I usually clear my email inbox as part of my Sunday night ritual - I go through all my emails for the week, replying to anyone I haven't already, filing everything neatly into folders. It helps me feel ready for the work flow of Monday.

Mondays are a day reserved for admin so I avoid client meetings on this day. Monday mornings, I look at my list of activities for the day and tackle the biggest,baddest frog first. Frog, you ask? You  know, Bryan Tracy talks about your “frog” being your biggest, most important task, the one you are most likely to procrastinate on if you don’t do something about it. So, I get down to business - scratching items off my list as I go  along. I have 3 pieces of research that I need to finish - a large mortgage, a pension transfer with a portfolio with passive funds and a new pension for the director of a limited company. Nice and varied. The mortgage is going to take longest as I have to contact several different providers to scout for the best deal for my client.

Tuesday is focused on getting the best rates for this large  mortgage deal. My client is buying a home in Central London at a pretty price. I have rung around all the banks (that offer big mortgages) high value teams, then the private banks and a couple of the private banks are extremely keen to get this business. The credit teams at these banks tend to be cautious and want to see all paperwork beforehand...but I am organised and armed with everything they need. This work has taken all my focus today with various phone calls between me, the client and the bank offering the most competitive rate. I have politely declined meeting offers from the other provider wanting to pitch for the business; no point wasting their time at this stage.

Wednesday is focused on getting the private banker all the information he needs and the process is on its way, I  can now relax about this piece of work. They have met; the banker now knows the client is not a figment of my imagination. Lunch is with a client who I have been talking to for a while about transferring his pension across. We have known each other for years; the meeting is friendly and we are both quite engaged with each other, flitting from business to banter and back to business. Even though the trust levels are high, he asks me some tough questions and I answer, thoroughly convinced that my proposed solution is worth it. He likes the portfolio I have constructed with the least expensive passive funds in the market, he likes low costs, I give him a bunch of paperwork to read before he signs it after going through the mandatory bits with him and we set up a meeting for the following week.

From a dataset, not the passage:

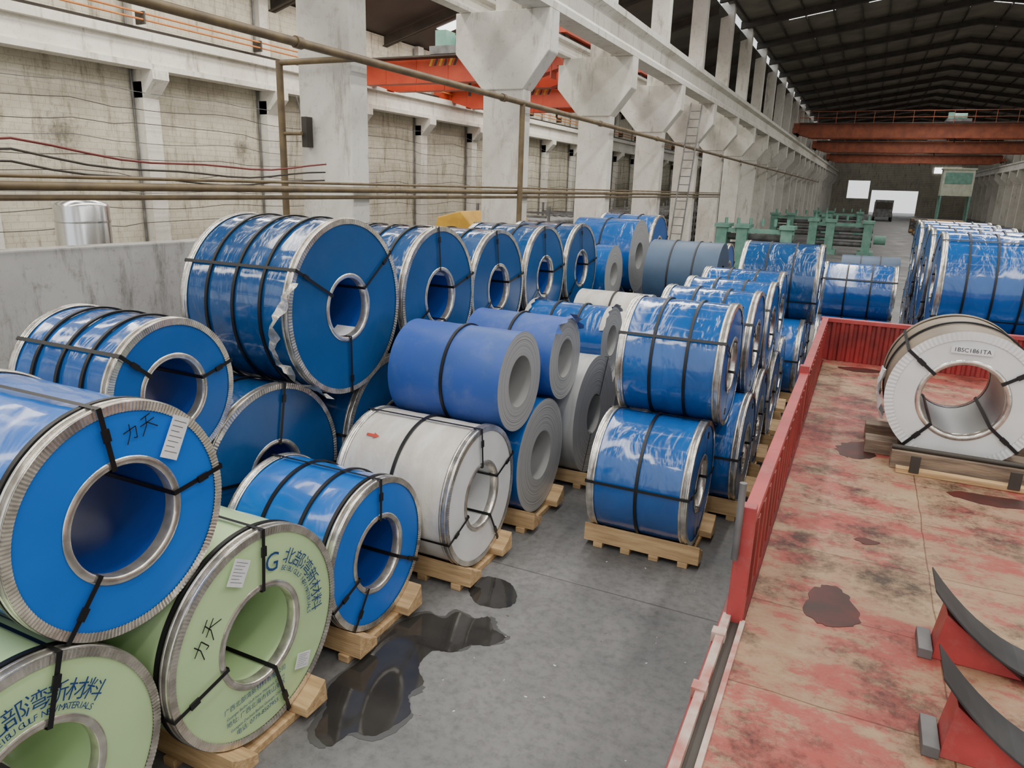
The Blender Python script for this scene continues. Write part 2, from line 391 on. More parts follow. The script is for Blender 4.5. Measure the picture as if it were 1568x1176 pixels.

 Thursday is busy, busy, busy. I have 2 client meetings in Canary Wharf followed by a third in sunny Shepherd's Bush. I agreed to visit my client in Shepherd's Bush as she has young children to pick up from school- its also not a long journey on the tube; I  enjoy reading my kindle on the tube, decompressing from meetings if you will. I don't own a car, I am a Londoner and public transport rocks. I am also frugal and cars are an unnecessary expense for me. The meeting goes well - the client asks a lot of questions, takes careful notes and we agree to meet again in a couple of weeks.

Friday requires me to be a human courier and rush some urgent documents from my client to the banker. A bike courier would normally do but having been scarred with documents being misplaced within departments in a large organisation before, I rush to do it myself. I have a few client phone calls, meetings to book for the following week, paperwork to print for next weeks client review meetings and then after that...its Friday fun. I meet a friend for lunch  - hey! I am self employed and choose my working hours... Lunch over, I head over to research ethical funds at the British Library. I love the library, I have a reader pass and spend many an afternoon speed reading through books and feeling inspired about a new blog post. By 6 pm, I return my books to the librarian and exit the British Library feeling good about a productive week and look forward to a relaxing weekend.